Many physical systems of interest involve the close interaction of a flow in a domain with complex, time-varying boundaries. Treatment of boundaries of this nature is cumbersome due to the difficulty in explicitly tracking boundaries that may exhibit topological transitions and high curvature. Such conditions can also lead to numerical instability. Diffuse boundary methods such as the phase field method are an attractive way to describe systems with complex boundaries, but coupling such methods to hydrodynamic flow solvers is nontrivial. This work presents a systematic approach for coupling flow to arbitrary implicitly-defined diffuse domains. It is demonstrated that all boundary conditions of interest can be expressed as suitable fluxes, noting that angular momentum flux is necessary in order to account for cases such as the no-slip condition.

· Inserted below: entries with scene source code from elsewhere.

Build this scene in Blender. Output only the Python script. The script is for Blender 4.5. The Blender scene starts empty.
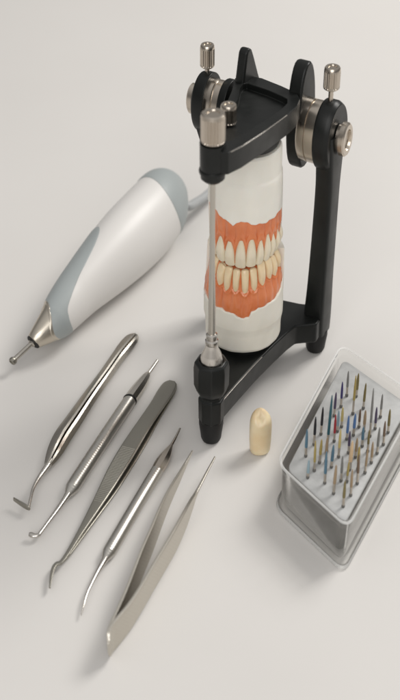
import bpy, bmesh, math, random
from mathutils import Vector, Matrix
random.seed(7)
S = 0.001                      # everything below is in millimetres, linked in metres
C = bpy.context.scene.collection
PI = math.pi

# ------------------------------------------------------------------ camera geometry (mm)
TH = math.radians(38); D = 700.0; F = 1400.0
s_, c_ = math.sin(TH), math.cos(TH)
def P(u, v, z=0.0):            # point of the horizontal plane at height z seen at (u, v)
    a = (u-200)/F; b = -(v-350)/F
    d = (a, c_+b*s_, -s_+b*c_); t = (z-D*s_)/d[2]
    return Vector((d[0]*t, -D*c_+d[1]*t, z))
def V_of(x, y, z):
    ry, rz = y+D*c_, z-D*s_
    w = ry*c_-rz*s_; up = ry*s_+rz*c_
    return 350-F*up/w
def Z(x, y, v):                # height above (x, y) seen at row v
    lo, hi = -50, 400
    for _ in range(50):
        m = (lo+hi)/2
        if V_of(x, y, m) > v: lo = m
        else: hi = m
    return m

# ------------------------------------------------------------------ helpers
def tag(o, label=None, cat=None, group=None, kind=None):
    if label: o['label'] = label
    if cat: o['category'] = cat
    if group: o['group'] = group
    if kind: o['kind'] = kind
    return o
def thing(name, loc, label, cat, group=None):
    o = bpy.data.objects.new(name, None); C.objects.link(o)
    o.location = Vector(loc)*S; o.empty_display_size = .01
    return tag(o, label, cat, group)
def obj(name, bm, mat, parent=None, bevel=0, seg=3, sub=0, smooth=35, origin=None):
    """link bm (world mm) as one mesh; its origin is put at its own base"""
    bmesh.ops.recalc_face_normals(bm, faces=bm.faces)
    if origin is None:
        xs = [v.co for v in bm.verts]
        origin = Vector((sum(p.x for p in xs)/len(xs), sum(p.y for p in xs)/len(xs), min(p.z for p in xs)))
    origin = Vector(origin)
    for v in bm.verts: v.co = (v.co-origin)*S
    me = bpy.data.meshes.new(name); bm.to_mesh(me); bm.free()
    for p in me.polygons: p.use_smooth = True
    if smooth is not None: me.set_sharp_from_angle(angle=math.radians(smooth))
    me.materials.append(mat)
    o = bpy.data.objects.new(name, me); C.objects.link(o)
    w = origin*S
    if parent is not None:
        o.parent = parent
        p = parent; off = Vector((0, 0, 0))
        while p is not None: off += p.location; p = p.parent
        w = w-off
    o.location = w
    if bevel:
        m = o.modifiers.new('bevel', 'BEVEL'); m.width = bevel*S; m.segments = seg
        m.limit_method = 'ANGLE'; m.angle_limit = math.radians(32); m.harden_normals = True
    if sub:
        m = o.modifiers.new('sub', 'SUBSURF'); m.levels = sub; m.render_levels = sub
    return o
def frame(axis):
    a = Vector(axis).normalized()
    h = Vector((0, 0, 1)) if abs(a.z) < .9 else Vector((0, 1, 0))
    x = h.cross(a).normalized(); y = a.cross(x)
    return x, y, a
def lathe(bm, prof, base, axis=(0, 0, 1), seg=48, knurl=0, kr=0.0, sx=1.0):
    """prof: list of (r, distance along axis); r=0 ends close. Knurl: cut teeth into rings flagged with a third value"""
    x, y, a = frame(axis); base = Vector(base); rings = []
    n = seg if not knurl else knurl*4
    for p in prof:
        r, d = p[0], p[1]; k = len(p) > 2 and p[2]
        if r <= 1e-6:
            rings.append([bm.verts.new(base+a*d)]); continue
        ring = []
        for i in range(n):
            t = 2*PI*i/n; rr = r-(kr if (k and i % 4 in (0, 1)) else 0)
            ring.append(bm.verts.new(base+a*d+(x*math.cos(t)*sx+y*math.sin(t))*rr))
        rings.append(ring)
    for A, B in zip(rings, rings[1:]):
        for i in range(n):
            j = (i+1) % n
            if len(A) == 1 and len(B) == 1: continue
            if len(A) == 1: bm.faces.new((A[0], B[i], B[j]))
            elif len(B) == 1: bm.faces.new((A[i], A[j], B[0]))
            else: bm.faces.new((A[i], A[j], B[j], B[i]))
    for R in (rings[0], rings[-1]):
        if len(R) > 1: bm.faces.new(R)
    return bm
def prism(bm, poly, z0, z1):
    """poly: list of (x, y); z0 / z1 numbers or functions of (x, y)"""
    f0 = z0 if callable(z0) else (lambda x, y: z0)
    f1 = z1 if callable(z1) else (lambda x, y: z1)
    A = [bm.verts.new((p[0], p[1], f0(p[0], p[1]))) for p in poly]
    B = [bm.verts.new((p[0], p[1], f1(p[0], p[1]))) for p in poly]
    n = len(poly)
    for i in range(n):
        j = (i+1) % n; bm.faces.new((A[i], A[j], B[j], B[i]))
    bm.faces.new(A); bm.faces.new(B)
    return bm
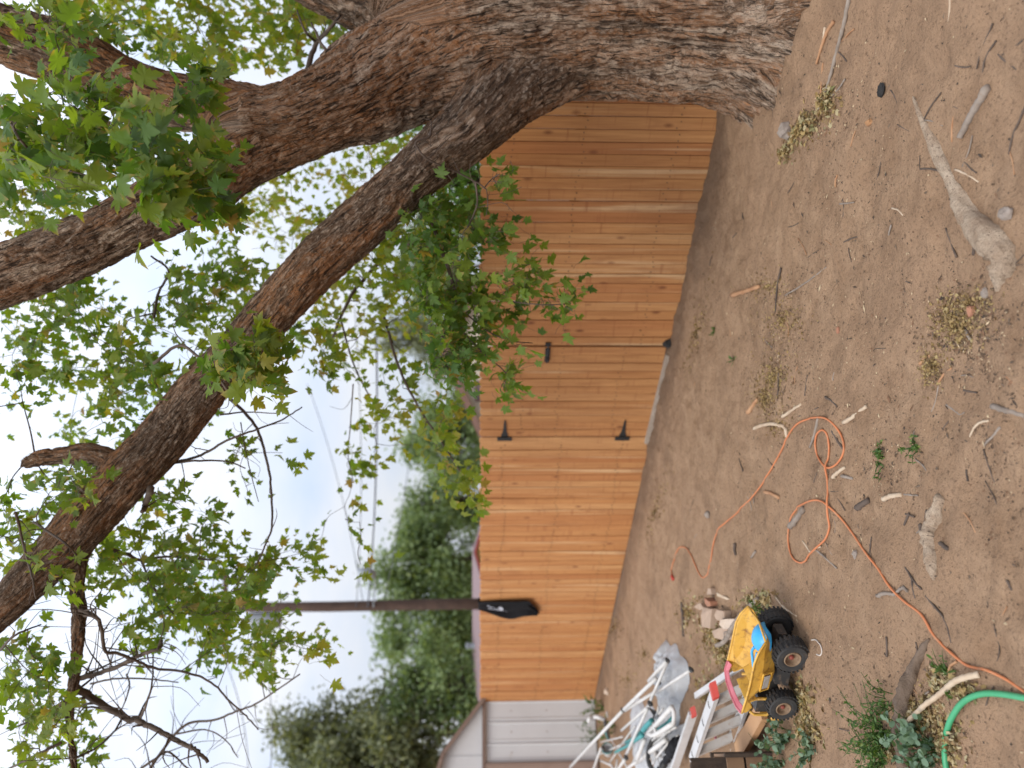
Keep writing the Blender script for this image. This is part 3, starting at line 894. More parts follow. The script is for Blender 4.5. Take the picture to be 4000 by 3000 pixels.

Moreover, it is shown that the diffuse boundary formulation converges exactly to the sharp interface solution, resulting in a well-defined error bound. The method is applied in a viscous compressible flow solver with block-structured adaptive mesh refinement, and the convergence properties are shown. Finally, the efficacy of the method is demonstrated by coupling to other classical flow problems (vortex shedding), problems in solidification (coupling to dendritic growth), and flow through eroding media (coupling to the Allen Cahn equation).